Die Schulversammlung kann mit der Mehrheit ihrer Stimmen über Verweise, Disziplinarverfahren usw. entscheiden und gegebenenfalls diese auch nachträglich aufheben.
Mit Hilfe dieser Reform will sich das Bundesland X als politischer Vorreiter in Sachen Demokratie und schulischem Mitbestimmungsrecht positionieren. Die Bundesregierung, die von anderen politischen Kräften dominiert wird, bezweifelt die Verfassungsmäßigkeit dieses Gesetzes und sieht gerade in der Reichweite der Kompetenzen der Schulversammlung einen Verstoß gegen das Demokratieprinzip. Es könne nicht angehen, dass ein Gremium wie die Schulversammlung „einfach so“ wie der Staat handelt, ohne vorher vom Volk gewählt worden zu sein. Darüber hinaus sei es fraglich, ob eine Schulversammlung als echtes „Organ“ der Schule über die Geschicke der Schule und der Schüler entscheiden dürfe.

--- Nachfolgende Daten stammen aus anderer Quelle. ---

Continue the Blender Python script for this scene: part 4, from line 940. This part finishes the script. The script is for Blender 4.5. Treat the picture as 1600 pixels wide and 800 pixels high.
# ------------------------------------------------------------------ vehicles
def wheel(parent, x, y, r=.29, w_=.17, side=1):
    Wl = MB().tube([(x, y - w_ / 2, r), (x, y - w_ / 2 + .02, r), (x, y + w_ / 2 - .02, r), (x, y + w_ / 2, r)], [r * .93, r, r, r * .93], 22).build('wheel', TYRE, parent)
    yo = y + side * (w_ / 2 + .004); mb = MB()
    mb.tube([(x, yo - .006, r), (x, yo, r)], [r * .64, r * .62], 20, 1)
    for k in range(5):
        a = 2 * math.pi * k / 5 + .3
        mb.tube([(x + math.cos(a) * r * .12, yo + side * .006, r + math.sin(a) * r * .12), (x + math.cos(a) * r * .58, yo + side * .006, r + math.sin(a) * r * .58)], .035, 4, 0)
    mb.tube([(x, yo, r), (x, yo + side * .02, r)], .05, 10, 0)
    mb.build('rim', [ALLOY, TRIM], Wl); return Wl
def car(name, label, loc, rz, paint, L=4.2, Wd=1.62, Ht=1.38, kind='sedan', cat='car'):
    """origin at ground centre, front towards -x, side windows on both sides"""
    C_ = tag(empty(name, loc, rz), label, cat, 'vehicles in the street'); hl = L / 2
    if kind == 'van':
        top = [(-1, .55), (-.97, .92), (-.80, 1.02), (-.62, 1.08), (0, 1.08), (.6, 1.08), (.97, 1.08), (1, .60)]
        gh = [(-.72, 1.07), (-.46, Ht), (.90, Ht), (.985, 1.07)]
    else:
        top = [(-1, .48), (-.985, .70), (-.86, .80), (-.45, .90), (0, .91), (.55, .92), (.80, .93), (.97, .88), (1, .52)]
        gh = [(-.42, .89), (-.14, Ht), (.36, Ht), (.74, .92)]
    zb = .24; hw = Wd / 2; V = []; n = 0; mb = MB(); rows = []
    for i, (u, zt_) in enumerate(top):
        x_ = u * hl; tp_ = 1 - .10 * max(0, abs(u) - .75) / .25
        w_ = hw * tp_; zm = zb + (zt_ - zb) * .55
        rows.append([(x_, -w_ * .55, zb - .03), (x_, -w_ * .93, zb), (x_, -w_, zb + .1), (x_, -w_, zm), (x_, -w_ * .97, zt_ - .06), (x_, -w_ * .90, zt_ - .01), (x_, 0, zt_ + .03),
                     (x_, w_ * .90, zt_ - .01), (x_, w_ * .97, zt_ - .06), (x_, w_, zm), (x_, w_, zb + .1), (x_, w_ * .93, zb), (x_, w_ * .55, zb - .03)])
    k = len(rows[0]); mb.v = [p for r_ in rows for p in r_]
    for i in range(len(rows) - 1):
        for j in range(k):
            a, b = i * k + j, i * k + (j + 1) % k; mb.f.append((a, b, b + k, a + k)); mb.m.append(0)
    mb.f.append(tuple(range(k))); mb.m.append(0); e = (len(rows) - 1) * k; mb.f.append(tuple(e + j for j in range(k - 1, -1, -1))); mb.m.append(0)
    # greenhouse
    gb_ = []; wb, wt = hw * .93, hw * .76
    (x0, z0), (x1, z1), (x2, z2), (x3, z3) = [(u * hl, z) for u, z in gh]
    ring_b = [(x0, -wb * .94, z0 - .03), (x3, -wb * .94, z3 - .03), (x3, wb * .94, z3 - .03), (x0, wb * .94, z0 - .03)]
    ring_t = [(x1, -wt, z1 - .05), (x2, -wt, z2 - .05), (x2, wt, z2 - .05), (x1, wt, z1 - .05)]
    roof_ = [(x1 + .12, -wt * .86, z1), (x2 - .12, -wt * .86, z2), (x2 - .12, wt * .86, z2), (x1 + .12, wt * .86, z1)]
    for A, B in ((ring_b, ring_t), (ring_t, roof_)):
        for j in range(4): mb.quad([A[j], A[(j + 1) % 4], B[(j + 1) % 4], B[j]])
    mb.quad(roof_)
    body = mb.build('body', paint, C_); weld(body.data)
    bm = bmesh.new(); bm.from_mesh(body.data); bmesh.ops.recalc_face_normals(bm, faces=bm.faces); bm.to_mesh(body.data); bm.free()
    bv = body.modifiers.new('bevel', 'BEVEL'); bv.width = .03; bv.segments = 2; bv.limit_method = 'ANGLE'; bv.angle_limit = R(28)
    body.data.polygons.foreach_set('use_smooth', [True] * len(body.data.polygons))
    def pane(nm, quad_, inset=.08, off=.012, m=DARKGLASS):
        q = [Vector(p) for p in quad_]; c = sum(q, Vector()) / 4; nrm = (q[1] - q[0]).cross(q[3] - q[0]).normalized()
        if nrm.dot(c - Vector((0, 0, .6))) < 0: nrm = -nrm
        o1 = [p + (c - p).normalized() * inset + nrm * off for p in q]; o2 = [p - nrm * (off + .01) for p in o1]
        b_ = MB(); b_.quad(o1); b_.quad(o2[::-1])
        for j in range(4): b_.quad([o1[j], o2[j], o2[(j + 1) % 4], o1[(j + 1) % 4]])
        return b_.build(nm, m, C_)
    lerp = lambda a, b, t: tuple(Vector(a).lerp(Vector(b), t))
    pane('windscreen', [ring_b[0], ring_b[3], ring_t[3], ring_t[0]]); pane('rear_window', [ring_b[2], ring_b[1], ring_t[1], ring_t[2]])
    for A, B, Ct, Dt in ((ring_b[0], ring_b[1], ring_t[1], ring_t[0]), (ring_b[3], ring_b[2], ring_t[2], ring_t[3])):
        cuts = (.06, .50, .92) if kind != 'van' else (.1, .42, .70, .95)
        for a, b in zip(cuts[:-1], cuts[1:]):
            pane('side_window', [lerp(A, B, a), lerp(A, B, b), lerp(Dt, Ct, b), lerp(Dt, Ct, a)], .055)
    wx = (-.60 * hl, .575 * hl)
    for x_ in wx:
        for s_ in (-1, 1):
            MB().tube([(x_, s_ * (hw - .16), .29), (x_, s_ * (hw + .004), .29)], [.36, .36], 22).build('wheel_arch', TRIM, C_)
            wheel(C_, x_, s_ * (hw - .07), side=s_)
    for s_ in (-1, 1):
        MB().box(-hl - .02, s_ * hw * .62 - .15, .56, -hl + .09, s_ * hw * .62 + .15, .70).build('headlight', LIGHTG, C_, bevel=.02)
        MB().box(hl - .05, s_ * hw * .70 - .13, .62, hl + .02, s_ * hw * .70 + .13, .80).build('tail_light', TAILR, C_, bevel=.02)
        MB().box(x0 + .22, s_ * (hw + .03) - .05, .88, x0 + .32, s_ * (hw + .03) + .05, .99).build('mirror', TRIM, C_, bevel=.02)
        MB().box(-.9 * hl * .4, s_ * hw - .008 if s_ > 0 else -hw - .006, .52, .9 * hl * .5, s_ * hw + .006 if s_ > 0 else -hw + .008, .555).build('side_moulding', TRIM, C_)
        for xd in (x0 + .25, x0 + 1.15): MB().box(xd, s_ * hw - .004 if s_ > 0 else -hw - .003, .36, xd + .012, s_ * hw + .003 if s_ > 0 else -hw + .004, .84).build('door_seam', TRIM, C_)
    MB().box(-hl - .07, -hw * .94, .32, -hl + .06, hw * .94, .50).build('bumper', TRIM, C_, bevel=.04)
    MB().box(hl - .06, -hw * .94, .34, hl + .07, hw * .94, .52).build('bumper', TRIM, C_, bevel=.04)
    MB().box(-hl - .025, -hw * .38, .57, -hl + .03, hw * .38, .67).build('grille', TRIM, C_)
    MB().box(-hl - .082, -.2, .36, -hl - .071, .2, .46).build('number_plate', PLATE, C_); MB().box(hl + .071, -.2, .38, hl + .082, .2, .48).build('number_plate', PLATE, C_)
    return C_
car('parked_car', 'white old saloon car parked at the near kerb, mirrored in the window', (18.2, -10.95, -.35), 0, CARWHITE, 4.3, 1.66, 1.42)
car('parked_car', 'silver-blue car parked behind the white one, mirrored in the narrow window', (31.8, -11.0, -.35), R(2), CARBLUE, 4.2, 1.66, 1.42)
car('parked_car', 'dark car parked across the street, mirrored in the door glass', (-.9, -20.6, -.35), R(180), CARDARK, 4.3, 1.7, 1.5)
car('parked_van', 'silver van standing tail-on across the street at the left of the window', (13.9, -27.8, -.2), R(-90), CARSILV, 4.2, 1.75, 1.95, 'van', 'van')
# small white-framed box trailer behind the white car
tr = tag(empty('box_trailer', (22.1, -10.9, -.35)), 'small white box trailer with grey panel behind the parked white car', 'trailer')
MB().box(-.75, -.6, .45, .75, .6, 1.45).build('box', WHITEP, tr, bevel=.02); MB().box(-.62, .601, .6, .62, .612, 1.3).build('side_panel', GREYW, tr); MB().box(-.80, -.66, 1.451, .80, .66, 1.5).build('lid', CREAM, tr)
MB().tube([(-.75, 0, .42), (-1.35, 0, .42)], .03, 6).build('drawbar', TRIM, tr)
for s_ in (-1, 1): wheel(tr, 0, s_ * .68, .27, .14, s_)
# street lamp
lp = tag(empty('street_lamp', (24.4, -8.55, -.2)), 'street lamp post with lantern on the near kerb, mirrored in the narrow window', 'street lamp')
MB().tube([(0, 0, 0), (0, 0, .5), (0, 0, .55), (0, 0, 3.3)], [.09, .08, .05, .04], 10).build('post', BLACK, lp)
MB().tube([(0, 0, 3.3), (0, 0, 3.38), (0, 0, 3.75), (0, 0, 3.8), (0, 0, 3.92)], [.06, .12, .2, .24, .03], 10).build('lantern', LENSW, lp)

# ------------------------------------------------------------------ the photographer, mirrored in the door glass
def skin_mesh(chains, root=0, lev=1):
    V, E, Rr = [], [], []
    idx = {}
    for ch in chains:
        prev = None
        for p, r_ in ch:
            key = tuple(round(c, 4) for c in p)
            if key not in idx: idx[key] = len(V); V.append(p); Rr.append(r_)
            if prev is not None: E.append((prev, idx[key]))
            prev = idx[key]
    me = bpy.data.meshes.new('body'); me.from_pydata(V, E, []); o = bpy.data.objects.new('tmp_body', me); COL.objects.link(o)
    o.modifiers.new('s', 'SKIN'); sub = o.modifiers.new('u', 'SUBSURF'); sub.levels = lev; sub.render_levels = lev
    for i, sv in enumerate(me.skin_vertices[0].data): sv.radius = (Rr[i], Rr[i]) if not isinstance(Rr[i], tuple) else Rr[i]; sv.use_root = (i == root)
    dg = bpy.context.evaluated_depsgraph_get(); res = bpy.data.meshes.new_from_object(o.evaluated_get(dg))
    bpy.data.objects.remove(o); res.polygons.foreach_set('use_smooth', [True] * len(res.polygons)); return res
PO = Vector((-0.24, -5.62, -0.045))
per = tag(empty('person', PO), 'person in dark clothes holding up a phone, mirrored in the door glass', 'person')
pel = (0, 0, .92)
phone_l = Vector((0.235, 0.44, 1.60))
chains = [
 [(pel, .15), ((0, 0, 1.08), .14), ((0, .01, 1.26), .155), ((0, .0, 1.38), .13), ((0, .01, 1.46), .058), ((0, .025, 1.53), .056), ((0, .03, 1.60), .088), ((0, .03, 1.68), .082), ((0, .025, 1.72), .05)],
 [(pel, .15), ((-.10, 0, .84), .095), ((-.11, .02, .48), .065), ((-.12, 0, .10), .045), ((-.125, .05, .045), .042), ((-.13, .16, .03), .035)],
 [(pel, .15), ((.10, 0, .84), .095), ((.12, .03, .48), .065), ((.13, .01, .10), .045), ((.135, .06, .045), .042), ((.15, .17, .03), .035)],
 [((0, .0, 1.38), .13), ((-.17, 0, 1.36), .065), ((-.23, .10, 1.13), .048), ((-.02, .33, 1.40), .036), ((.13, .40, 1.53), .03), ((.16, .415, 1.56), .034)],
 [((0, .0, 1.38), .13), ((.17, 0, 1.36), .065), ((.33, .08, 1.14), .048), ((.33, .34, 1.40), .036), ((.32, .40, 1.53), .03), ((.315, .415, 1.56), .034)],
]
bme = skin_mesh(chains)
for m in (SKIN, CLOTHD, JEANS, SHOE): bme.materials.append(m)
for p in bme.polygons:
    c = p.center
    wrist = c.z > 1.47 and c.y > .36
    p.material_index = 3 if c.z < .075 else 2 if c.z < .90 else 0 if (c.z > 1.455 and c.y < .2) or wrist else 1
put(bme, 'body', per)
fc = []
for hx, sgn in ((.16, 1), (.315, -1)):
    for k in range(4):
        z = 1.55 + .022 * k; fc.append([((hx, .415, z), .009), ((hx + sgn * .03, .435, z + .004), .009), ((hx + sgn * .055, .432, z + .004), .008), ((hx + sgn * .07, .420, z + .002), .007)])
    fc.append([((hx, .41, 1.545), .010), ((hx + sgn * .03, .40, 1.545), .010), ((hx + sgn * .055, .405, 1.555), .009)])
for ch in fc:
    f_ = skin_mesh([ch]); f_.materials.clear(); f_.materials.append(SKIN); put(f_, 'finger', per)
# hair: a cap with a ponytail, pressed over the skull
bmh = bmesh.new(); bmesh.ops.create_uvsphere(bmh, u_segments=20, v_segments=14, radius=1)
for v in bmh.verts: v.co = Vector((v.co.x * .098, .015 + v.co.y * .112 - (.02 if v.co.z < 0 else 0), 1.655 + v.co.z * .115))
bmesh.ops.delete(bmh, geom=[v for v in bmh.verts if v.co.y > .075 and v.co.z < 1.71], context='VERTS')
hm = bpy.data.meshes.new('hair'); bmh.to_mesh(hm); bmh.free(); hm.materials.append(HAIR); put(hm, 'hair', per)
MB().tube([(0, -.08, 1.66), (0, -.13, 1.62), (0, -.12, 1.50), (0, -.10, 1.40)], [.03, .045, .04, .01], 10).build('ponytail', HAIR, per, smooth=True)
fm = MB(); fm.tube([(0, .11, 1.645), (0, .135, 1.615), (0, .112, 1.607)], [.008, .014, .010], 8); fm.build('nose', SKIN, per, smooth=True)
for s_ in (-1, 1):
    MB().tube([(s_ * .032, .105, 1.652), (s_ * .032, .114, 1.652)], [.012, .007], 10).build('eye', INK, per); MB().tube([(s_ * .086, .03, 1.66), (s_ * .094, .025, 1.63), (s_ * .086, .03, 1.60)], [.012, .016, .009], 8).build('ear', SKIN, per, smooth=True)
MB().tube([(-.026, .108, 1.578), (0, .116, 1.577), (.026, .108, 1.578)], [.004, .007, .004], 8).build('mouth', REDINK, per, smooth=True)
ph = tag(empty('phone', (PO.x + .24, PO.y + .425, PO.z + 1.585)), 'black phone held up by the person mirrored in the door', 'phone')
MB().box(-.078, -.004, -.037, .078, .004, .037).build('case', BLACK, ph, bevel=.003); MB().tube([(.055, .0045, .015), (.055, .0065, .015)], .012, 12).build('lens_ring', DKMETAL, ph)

Trotz politischer Kontroversen hält die Landesregierung des Bundeslandes X am Regelungsvorhaben fest. Die Schulversammlung, die Eltern, Lehrer und Schüler als Betroffene gleichermaßen in die Entscheidungsprozesse einbeziehe, sei ein Musterfall gelebter Basisdemokratie. Im Übrigen gestatte das Demokratieprinzip, das verfassungsrechtlich für die Bundesrepublik als Ganzes gelte, durchaus Modifikationen auf der landesrechtlichen Ebene, solange die Homogenität gewahrt sei.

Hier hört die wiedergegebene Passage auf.